Written problem — Gather from the listing below each line that includes the word "wide", and copy it.
╭─ Given records
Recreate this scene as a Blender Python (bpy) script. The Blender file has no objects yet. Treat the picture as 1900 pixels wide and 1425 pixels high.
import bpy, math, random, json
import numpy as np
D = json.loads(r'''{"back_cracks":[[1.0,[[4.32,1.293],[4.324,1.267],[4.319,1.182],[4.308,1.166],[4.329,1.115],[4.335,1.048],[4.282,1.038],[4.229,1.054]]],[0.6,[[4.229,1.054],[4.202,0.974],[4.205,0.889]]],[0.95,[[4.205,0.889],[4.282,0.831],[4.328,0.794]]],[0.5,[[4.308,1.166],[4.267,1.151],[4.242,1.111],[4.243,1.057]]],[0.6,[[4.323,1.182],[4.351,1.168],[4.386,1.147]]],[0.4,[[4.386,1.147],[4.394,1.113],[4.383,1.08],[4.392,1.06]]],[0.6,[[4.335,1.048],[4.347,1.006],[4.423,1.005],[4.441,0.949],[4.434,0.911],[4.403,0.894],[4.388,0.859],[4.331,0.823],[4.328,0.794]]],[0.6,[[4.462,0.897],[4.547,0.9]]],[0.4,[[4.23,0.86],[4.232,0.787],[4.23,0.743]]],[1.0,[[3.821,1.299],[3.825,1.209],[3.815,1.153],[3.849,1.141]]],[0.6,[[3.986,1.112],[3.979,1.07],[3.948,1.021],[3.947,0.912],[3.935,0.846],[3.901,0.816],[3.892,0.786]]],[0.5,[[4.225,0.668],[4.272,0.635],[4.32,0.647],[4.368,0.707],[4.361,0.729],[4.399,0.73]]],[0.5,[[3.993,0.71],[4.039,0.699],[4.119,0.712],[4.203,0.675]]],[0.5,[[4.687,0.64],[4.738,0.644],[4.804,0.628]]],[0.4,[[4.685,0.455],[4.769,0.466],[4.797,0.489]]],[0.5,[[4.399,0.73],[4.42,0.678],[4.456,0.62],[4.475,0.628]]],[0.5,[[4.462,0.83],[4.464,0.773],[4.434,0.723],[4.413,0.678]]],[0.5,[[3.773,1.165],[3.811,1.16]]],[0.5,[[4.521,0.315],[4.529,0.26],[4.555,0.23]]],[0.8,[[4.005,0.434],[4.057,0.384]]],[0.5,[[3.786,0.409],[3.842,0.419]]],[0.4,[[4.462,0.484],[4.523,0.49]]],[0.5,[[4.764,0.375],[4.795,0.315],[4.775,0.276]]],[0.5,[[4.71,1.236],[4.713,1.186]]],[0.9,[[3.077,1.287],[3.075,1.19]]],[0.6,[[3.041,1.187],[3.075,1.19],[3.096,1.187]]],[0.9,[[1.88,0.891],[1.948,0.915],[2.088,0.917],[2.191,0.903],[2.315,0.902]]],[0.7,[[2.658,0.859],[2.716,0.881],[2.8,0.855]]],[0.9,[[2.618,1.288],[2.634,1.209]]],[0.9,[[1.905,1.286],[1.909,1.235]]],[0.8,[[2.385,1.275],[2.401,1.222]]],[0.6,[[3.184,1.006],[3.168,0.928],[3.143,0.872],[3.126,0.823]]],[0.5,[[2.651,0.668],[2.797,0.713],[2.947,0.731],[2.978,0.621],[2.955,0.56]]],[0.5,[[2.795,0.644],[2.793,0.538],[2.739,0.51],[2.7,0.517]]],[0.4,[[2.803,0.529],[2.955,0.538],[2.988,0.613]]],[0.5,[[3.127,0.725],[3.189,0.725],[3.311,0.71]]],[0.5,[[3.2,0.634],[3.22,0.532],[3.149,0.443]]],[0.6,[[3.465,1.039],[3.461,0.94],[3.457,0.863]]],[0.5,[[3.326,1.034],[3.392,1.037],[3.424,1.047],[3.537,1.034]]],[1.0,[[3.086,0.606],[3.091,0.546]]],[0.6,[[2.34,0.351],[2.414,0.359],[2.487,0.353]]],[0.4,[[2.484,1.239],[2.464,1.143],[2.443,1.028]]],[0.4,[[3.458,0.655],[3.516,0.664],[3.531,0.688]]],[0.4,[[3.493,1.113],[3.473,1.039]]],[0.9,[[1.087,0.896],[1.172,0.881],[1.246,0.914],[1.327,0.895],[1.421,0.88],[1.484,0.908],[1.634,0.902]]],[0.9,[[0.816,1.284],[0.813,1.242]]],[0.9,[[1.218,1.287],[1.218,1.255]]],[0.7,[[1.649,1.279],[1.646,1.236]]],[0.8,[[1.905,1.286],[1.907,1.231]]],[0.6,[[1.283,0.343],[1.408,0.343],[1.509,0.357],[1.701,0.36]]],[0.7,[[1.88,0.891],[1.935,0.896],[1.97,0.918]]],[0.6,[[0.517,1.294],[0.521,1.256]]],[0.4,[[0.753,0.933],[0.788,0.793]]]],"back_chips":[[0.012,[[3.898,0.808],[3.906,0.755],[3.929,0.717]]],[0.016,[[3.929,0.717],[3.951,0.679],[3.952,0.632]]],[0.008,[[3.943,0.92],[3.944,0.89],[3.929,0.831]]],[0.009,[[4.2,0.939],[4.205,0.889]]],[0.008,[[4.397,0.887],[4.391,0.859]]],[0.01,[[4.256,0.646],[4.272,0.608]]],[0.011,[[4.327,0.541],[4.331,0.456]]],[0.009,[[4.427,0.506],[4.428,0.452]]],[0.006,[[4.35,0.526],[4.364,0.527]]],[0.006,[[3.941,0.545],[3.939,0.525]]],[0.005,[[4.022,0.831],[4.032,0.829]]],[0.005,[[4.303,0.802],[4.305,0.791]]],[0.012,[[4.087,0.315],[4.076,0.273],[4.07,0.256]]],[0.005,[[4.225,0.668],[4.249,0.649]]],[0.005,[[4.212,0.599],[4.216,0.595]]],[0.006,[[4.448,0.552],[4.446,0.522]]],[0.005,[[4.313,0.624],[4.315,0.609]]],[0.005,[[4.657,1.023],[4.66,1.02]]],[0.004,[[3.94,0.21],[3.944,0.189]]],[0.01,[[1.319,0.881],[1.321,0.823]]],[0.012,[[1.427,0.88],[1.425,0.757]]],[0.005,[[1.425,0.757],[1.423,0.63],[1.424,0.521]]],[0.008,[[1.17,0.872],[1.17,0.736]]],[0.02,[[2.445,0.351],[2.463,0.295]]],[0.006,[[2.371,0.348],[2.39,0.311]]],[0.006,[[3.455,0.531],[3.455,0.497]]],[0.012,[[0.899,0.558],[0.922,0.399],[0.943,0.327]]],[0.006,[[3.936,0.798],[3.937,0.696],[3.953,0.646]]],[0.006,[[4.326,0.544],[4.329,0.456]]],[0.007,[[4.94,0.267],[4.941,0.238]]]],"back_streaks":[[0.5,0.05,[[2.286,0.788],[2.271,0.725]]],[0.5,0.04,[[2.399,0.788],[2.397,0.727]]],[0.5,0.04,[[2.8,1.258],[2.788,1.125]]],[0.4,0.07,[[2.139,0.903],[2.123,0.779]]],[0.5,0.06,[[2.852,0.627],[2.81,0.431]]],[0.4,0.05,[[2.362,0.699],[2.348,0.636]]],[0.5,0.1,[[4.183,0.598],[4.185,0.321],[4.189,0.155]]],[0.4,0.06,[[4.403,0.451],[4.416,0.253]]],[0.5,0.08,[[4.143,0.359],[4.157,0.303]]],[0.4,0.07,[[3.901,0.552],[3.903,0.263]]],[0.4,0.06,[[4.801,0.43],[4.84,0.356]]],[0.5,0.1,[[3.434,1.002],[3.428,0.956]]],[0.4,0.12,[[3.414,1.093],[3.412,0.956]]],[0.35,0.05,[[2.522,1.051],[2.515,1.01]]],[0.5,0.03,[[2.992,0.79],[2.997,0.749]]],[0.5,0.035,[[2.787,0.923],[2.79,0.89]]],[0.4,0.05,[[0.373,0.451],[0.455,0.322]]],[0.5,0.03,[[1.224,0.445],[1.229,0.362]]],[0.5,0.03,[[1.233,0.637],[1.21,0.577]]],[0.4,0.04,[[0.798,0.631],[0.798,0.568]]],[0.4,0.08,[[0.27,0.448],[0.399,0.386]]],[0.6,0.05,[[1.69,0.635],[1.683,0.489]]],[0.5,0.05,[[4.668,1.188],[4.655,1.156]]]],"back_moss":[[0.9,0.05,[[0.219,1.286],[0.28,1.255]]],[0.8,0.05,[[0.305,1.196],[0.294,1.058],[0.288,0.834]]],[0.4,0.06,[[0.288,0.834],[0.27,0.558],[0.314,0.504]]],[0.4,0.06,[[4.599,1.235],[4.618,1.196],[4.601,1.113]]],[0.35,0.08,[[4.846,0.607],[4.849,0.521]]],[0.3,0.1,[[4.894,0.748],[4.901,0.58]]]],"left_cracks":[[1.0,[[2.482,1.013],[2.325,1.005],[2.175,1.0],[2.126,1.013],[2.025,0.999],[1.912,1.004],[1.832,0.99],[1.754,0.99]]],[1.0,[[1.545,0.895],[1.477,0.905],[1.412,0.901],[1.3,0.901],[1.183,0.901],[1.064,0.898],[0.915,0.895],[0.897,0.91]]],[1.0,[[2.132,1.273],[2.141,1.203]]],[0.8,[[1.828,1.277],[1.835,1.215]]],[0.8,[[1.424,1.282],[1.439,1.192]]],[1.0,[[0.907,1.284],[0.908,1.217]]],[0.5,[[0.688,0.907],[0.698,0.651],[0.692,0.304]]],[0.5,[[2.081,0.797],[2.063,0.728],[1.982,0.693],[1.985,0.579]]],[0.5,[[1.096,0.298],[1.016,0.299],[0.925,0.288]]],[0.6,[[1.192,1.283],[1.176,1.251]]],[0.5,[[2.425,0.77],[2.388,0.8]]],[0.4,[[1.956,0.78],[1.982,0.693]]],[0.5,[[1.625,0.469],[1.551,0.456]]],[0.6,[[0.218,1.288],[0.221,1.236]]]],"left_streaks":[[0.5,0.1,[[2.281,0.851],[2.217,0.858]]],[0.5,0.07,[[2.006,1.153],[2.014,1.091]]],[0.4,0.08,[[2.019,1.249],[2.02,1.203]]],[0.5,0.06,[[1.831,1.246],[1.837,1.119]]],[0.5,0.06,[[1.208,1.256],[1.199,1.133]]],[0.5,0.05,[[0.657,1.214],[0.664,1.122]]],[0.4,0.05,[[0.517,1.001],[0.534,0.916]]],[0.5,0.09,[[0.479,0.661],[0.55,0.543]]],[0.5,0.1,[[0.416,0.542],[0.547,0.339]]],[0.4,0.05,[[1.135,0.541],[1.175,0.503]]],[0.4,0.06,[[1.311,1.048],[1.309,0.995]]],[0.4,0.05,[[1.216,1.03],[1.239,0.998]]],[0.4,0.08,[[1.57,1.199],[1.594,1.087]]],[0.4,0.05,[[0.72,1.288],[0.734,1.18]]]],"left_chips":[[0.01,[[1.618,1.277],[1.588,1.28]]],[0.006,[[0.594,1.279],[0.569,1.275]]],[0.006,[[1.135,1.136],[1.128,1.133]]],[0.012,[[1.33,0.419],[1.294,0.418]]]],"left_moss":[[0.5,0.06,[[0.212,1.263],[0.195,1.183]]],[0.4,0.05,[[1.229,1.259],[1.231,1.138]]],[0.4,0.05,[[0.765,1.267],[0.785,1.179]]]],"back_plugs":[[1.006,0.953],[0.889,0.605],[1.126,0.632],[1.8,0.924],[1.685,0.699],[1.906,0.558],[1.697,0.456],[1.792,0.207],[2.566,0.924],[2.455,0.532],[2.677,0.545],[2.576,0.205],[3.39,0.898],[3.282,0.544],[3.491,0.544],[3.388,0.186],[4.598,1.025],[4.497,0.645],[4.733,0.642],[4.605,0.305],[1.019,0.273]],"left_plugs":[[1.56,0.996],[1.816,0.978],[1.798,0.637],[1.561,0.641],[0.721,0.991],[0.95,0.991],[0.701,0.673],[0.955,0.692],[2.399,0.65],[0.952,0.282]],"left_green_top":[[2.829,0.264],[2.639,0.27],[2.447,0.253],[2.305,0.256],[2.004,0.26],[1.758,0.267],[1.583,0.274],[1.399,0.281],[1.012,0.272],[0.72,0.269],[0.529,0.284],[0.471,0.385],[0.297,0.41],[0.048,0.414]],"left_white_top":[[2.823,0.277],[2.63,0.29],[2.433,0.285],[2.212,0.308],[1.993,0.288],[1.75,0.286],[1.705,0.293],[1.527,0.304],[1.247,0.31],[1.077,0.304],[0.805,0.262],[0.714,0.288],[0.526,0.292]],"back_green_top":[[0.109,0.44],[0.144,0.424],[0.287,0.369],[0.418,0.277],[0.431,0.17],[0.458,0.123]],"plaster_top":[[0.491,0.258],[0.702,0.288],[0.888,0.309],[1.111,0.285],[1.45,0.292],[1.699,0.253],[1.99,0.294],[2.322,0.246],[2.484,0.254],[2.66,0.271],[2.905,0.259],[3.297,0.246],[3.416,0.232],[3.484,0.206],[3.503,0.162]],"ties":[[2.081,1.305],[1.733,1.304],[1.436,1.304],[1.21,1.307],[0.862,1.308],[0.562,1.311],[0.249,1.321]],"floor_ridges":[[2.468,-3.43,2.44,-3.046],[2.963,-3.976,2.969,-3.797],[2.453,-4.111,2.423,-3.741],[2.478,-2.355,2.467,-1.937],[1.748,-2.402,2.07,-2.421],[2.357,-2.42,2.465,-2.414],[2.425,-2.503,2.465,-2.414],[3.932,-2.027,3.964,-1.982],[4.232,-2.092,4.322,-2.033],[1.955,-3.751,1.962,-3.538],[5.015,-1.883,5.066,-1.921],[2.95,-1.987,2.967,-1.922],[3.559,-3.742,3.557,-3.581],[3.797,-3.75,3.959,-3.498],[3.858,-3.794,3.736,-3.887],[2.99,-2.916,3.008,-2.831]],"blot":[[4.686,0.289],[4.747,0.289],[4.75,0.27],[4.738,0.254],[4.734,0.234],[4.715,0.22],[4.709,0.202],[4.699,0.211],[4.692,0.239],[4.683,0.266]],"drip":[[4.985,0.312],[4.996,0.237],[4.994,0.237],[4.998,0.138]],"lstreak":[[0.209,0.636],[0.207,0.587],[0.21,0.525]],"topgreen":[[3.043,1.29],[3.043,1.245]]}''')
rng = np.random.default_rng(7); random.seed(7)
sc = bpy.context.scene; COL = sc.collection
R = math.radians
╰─
╭─ Given records
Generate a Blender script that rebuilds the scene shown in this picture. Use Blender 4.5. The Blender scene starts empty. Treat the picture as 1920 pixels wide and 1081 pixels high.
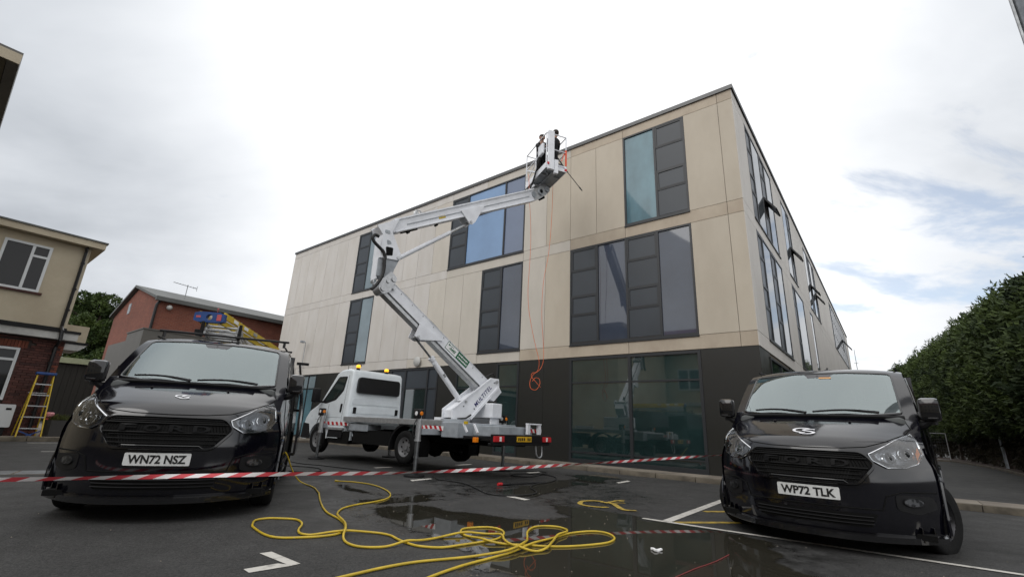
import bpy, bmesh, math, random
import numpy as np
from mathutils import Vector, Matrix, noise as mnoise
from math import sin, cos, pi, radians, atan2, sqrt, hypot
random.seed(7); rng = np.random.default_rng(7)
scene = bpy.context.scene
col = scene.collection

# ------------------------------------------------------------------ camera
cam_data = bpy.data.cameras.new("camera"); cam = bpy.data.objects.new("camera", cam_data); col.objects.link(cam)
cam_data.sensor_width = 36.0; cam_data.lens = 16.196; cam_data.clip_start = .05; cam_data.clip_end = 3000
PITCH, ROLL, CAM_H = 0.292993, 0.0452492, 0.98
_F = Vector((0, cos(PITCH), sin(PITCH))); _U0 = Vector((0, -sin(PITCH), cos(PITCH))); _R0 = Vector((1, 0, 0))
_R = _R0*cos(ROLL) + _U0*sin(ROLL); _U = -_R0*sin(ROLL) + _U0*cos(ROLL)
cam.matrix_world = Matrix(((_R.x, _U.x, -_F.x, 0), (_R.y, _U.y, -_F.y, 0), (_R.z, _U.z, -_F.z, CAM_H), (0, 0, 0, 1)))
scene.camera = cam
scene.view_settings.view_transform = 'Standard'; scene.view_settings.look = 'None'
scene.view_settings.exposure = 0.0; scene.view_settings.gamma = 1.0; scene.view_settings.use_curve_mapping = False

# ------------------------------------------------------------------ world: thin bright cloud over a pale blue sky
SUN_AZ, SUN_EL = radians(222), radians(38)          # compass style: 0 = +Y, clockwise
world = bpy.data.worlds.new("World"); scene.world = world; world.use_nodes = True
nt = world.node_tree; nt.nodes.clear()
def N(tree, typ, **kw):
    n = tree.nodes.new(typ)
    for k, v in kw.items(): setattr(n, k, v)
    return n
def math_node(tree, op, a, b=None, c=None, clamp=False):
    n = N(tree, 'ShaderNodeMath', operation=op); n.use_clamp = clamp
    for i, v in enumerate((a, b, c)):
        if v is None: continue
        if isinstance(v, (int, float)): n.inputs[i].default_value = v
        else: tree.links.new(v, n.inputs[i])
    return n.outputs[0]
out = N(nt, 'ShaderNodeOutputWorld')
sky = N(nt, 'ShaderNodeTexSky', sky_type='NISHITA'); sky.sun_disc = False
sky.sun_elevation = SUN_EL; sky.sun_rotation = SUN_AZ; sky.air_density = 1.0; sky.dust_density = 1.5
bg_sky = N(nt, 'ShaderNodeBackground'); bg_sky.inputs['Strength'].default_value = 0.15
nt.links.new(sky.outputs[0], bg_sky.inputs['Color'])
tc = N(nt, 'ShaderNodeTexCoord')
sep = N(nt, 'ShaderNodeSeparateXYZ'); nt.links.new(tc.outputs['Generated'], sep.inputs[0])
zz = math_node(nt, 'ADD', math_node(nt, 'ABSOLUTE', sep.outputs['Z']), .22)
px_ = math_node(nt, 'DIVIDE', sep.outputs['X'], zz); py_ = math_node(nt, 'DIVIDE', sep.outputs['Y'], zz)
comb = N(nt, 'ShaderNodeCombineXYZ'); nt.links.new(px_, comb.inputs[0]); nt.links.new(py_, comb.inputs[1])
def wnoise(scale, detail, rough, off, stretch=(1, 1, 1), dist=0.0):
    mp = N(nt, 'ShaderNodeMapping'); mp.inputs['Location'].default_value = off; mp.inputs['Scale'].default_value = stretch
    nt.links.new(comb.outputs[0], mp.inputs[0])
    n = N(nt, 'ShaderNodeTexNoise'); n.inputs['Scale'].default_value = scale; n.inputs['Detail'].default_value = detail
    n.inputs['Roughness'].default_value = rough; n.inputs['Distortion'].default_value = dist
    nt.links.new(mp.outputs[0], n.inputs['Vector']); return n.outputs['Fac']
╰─
Solution —
Recreate this scene as a Blender Python (bpy) script. The Blender file has no objects yet. Treat the picture as 1900 pixels wide and 1425 pixels high.
Generate a Blender script that rebuilds the scene shown in this picture. Use Blender 4.5. The Blender scene starts empty. Treat the picture as 1920 pixels wide and 1081 pixels high.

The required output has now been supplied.